▸ **What the task requires**
Each line that follows is to be retyped exactly.
┄┄┄┄┄┄
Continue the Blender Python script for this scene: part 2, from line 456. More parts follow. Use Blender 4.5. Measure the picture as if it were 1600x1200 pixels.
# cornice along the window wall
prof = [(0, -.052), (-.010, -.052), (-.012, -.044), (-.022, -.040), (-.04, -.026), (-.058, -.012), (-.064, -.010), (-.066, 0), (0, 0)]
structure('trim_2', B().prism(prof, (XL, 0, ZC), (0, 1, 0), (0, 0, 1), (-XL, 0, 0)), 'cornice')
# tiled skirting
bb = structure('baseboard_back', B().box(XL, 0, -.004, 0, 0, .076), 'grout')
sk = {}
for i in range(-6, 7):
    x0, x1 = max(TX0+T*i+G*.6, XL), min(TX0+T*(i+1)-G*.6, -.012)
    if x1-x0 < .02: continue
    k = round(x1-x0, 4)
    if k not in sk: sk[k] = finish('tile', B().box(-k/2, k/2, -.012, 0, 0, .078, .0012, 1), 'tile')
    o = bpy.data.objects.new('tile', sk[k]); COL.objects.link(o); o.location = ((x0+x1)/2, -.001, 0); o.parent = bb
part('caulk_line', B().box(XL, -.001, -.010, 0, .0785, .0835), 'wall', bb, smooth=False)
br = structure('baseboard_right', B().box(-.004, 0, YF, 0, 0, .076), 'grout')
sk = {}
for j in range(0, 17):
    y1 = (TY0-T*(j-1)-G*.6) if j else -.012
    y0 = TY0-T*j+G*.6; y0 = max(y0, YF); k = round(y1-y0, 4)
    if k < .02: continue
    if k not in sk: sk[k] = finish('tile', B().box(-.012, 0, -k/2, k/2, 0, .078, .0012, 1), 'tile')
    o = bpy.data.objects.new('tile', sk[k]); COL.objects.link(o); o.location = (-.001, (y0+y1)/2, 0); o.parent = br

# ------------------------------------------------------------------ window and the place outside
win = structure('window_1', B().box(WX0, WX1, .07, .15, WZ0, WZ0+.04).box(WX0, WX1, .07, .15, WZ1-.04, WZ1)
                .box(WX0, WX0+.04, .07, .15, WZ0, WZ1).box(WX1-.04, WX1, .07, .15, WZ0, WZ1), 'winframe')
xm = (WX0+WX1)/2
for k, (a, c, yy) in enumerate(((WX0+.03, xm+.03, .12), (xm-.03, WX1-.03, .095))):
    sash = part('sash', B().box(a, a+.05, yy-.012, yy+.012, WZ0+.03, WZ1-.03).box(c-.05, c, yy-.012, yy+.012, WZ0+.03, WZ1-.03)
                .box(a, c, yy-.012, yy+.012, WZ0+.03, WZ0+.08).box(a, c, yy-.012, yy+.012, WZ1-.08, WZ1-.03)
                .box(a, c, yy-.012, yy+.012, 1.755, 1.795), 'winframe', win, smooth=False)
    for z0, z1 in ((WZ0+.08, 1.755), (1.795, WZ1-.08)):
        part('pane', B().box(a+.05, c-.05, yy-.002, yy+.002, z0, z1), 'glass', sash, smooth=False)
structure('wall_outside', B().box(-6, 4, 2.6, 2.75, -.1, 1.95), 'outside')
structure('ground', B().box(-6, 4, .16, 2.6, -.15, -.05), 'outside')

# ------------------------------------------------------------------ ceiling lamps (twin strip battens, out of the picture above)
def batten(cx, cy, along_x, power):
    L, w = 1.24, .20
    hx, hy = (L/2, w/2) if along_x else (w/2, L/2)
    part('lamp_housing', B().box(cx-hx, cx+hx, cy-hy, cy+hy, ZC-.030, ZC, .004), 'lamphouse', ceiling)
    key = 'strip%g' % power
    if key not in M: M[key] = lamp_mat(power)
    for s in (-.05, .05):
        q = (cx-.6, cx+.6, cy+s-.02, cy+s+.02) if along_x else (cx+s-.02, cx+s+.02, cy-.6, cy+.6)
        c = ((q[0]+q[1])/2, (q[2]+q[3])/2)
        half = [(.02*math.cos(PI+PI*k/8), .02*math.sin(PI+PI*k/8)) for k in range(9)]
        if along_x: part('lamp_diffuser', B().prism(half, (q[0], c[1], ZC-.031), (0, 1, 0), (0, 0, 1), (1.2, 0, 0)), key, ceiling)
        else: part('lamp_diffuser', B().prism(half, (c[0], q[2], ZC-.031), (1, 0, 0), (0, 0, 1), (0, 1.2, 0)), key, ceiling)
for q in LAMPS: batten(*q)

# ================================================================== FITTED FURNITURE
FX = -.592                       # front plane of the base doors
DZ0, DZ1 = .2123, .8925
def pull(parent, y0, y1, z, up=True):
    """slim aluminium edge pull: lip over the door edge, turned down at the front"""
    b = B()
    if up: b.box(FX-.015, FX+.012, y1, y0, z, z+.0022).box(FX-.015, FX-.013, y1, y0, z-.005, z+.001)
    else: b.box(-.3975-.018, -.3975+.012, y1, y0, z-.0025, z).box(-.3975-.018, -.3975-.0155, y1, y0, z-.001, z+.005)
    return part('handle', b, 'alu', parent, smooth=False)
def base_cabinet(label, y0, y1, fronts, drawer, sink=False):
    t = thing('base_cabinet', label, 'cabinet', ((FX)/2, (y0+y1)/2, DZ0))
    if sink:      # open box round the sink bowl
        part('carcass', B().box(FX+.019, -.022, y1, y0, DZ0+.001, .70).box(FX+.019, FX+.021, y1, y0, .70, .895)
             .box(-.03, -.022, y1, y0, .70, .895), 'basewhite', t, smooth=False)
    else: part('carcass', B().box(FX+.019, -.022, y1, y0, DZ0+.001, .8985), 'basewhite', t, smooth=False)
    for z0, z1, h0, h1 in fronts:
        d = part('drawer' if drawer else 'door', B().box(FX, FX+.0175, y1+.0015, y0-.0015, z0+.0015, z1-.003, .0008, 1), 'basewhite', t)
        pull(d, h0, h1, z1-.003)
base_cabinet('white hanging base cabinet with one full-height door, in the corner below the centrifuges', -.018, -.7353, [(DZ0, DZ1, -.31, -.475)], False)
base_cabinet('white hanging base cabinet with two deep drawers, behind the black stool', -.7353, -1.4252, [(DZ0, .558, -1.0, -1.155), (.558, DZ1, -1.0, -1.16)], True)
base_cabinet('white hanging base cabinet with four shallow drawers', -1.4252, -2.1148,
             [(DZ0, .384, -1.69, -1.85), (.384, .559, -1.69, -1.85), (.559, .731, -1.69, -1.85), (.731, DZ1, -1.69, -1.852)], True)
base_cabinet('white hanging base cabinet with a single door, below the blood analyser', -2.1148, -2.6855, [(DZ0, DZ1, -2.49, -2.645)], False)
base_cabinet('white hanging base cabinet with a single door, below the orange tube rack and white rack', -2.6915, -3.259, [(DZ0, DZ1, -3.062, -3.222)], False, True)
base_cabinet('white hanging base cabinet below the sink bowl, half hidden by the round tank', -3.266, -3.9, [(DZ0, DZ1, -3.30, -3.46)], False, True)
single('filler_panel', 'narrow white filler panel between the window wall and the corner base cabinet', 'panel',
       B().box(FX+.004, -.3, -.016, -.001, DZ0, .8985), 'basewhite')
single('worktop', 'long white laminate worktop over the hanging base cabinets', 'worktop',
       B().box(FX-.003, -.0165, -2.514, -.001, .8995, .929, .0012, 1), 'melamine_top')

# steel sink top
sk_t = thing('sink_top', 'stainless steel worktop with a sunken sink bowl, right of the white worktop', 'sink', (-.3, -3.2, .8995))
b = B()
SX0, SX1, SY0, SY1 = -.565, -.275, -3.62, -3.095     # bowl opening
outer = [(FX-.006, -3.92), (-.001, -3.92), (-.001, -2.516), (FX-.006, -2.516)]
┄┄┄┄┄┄
▸ **Result**
Continue the Blender Python script for this scene: part 2, from line 456. More parts follow. Use Blender 4.5. Measure the picture as if it were 1600x1200 pixels.
# cornice along the window wall
prof = [(0, -.052), (-.010, -.052), (-.012, -.044), (-.022, -.040), (-.04, -.026), (-.058, -.012), (-.064, -.010), (-.066, 0), (0, 0)]
structure('trim_2', B().prism(prof, (XL, 0, ZC), (0, 1, 0), (0, 0, 1), (-XL, 0, 0)), 'cornice')
# tiled skirting
bb = structure('baseboard_back', B().box(XL, 0, -.004, 0, 0, .076), 'grout')
sk = {}
for i in range(-6, 7):
    x0, x1 = max(TX0+T*i+G*.6, XL), min(TX0+T*(i+1)-G*.6, -.012)
    if x1-x0 < .02: continue
    k = round(x1-x0, 4)
    if k not in sk: sk[k] = finish('tile', B().box(-k/2, k/2, -.012, 0, 0, .078, .0012, 1), 'tile')
    o = bpy.data.objects.new('tile', sk[k]); COL.objects.link(o); o.location = ((x0+x1)/2, -.001, 0); o.parent = bb
part('caulk_line', B().box(XL, -.001, -.010, 0, .0785, .0835), 'wall', bb, smooth=False)
br = structure('baseboard_right', B().box(-.004, 0, YF, 0, 0, .076), 'grout')
sk = {}
for j in range(0, 17):
    y1 = (TY0-T*(j-1)-G*.6) if j else -.012
    y0 = TY0-T*j+G*.6; y0 = max(y0, YF); k = round(y1-y0, 4)
    if k < .02: continue
    if k not in sk: sk[k] = finish('tile', B().box(-.012, 0, -k/2, k/2, 0, .078, .0012, 1), 'tile')
    o = bpy.data.objects.new('tile', sk[k]); COL.objects.link(o); o.location = (-.001, (y0+y1)/2, 0); o.parent = br

# ------------------------------------------------------------------ window and the place outside
win = structure('window_1', B().box(WX0, WX1, .07, .15, WZ0, WZ0+.04).box(WX0, WX1, .07, .15, WZ1-.04, WZ1)
                .box(WX0, WX0+.04, .07, .15, WZ0, WZ1).box(WX1-.04, WX1, .07, .15, WZ0, WZ1), 'winframe')
xm = (WX0+WX1)/2
for k, (a, c, yy) in enumerate(((WX0+.03, xm+.03, .12), (xm-.03, WX1-.03, .095))):
    sash = part('sash', B().box(a, a+.05, yy-.012, yy+.012, WZ0+.03, WZ1-.03).box(c-.05, c, yy-.012, yy+.012, WZ0+.03, WZ1-.03)
                .box(a, c, yy-.012, yy+.012, WZ0+.03, WZ0+.08).box(a, c, yy-.012, yy+.012, WZ1-.08, WZ1-.03)
                .box(a, c, yy-.012, yy+.012, 1.755, 1.795), 'winframe', win, smooth=False)
    for z0, z1 in ((WZ0+.08, 1.755), (1.795, WZ1-.08)):
        part('pane', B().box(a+.05, c-.05, yy-.002, yy+.002, z0, z1), 'glass', sash, smooth=False)
structure('wall_outside', B().box(-6, 4, 2.6, 2.75, -.1, 1.95), 'outside')
structure('ground', B().box(-6, 4, .16, 2.6, -.15, -.05), 'outside')

# ------------------------------------------------------------------ ceiling lamps (twin strip battens, out of the picture above)
def batten(cx, cy, along_x, power):
    L, w = 1.24, .20
    hx, hy = (L/2, w/2) if along_x else (w/2, L/2)
    part('lamp_housing', B().box(cx-hx, cx+hx, cy-hy, cy+hy, ZC-.030, ZC, .004), 'lamphouse', ceiling)
    key = 'strip%g' % power
    if key not in M: M[key] = lamp_mat(power)
    for s in (-.05, .05):
        q = (cx-.6, cx+.6, cy+s-.02, cy+s+.02) if along_x else (cx+s-.02, cx+s+.02, cy-.6, cy+.6)
        c = ((q[0]+q[1])/2, (q[2]+q[3])/2)
        half = [(.02*math.cos(PI+PI*k/8), .02*math.sin(PI+PI*k/8)) for k in range(9)]
        if along_x: part('lamp_diffuser', B().prism(half, (q[0], c[1], ZC-.031), (0, 1, 0), (0, 0, 1), (1.2, 0, 0)), key, ceiling)
        else: part('lamp_diffuser', B().prism(half, (c[0], q[2], ZC-.031), (1, 0, 0), (0, 0, 1), (0, 1.2, 0)), key, ceiling)
for q in LAMPS: batten(*q)

# ================================================================== FITTED FURNITURE
FX = -.592                       # front plane of the base doors
DZ0, DZ1 = .2123, .8925
def pull(parent, y0, y1, z, up=True):
    """slim aluminium edge pull: lip over the door edge, turned down at the front"""
    b = B()
    if up: b.box(FX-.015, FX+.012, y1, y0, z, z+.0022).box(FX-.015, FX-.013, y1, y0, z-.005, z+.001)
    else: b.box(-.3975-.018, -.3975+.012, y1, y0, z-.0025, z).box(-.3975-.018, -.3975-.0155, y1, y0, z-.001, z+.005)
    return part('handle', b, 'alu', parent, smooth=False)
def base_cabinet(label, y0, y1, fronts, drawer, sink=False):
    t = thing('base_cabinet', label, 'cabinet', ((FX)/2, (y0+y1)/2, DZ0))
    if sink:      # open box round the sink bowl
        part('carcass', B().box(FX+.019, -.022, y1, y0, DZ0+.001, .70).box(FX+.019, FX+.021, y1, y0, .70, .895)
             .box(-.03, -.022, y1, y0, .70, .895), 'basewhite', t, smooth=False)
    else: part('carcass', B().box(FX+.019, -.022, y1, y0, DZ0+.001, .8985), 'basewhite', t, smooth=False)
    for z0, z1, h0, h1 in fronts:
        d = part('drawer' if drawer else 'door', B().box(FX, FX+.0175, y1+.0015, y0-.0015, z0+.0015, z1-.003, .0008, 1), 'basewhite', t)
        pull(d, h0, h1, z1-.003)
base_cabinet('white hanging base cabinet with one full-height door, in the corner below the centrifuges', -.018, -.7353, [(DZ0, DZ1, -.31, -.475)], False)
base_cabinet('white hanging base cabinet with two deep drawers, behind the black stool', -.7353, -1.4252, [(DZ0, .558, -1.0, -1.155), (.558, DZ1, -1.0, -1.16)], True)
base_cabinet('white hanging base cabinet with four shallow drawers', -1.4252, -2.1148,
             [(DZ0, .384, -1.69, -1.85), (.384, .559, -1.69, -1.85), (.559, .731, -1.69, -1.85), (.731, DZ1, -1.69, -1.852)], True)
base_cabinet('white hanging base cabinet with a single door, below the blood analyser', -2.1148, -2.6855, [(DZ0, DZ1, -2.49, -2.645)], False)
base_cabinet('white hanging base cabinet with a single door, below the orange tube rack and white rack', -2.6915, -3.259, [(DZ0, DZ1, -3.062, -3.222)], False, True)
base_cabinet('white hanging base cabinet below the sink bowl, half hidden by the round tank', -3.266, -3.9, [(DZ0, DZ1, -3.30, -3.46)], False, True)
single('filler_panel', 'narrow white filler panel between the window wall and the corner base cabinet', 'panel',
       B().box(FX+.004, -.3, -.016, -.001, DZ0, .8985), 'basewhite')
single('worktop', 'long white laminate worktop over the hanging base cabinets', 'worktop',
       B().box(FX-.003, -.0165, -2.514, -.001, .8995, .929, .0012, 1), 'melamine_top')

# steel sink top
sk_t = thing('sink_top', 'stainless steel worktop with a sunken sink bowl, right of the white worktop', 'sink', (-.3, -3.2, .8995))
b = B()
SX0, SX1, SY0, SY1 = -.565, -.275, -3.62, -3.095     # bowl opening
outer = [(FX-.006, -3.92), (-.001, -3.92), (-.001, -2.516), (FX-.006, -2.516)]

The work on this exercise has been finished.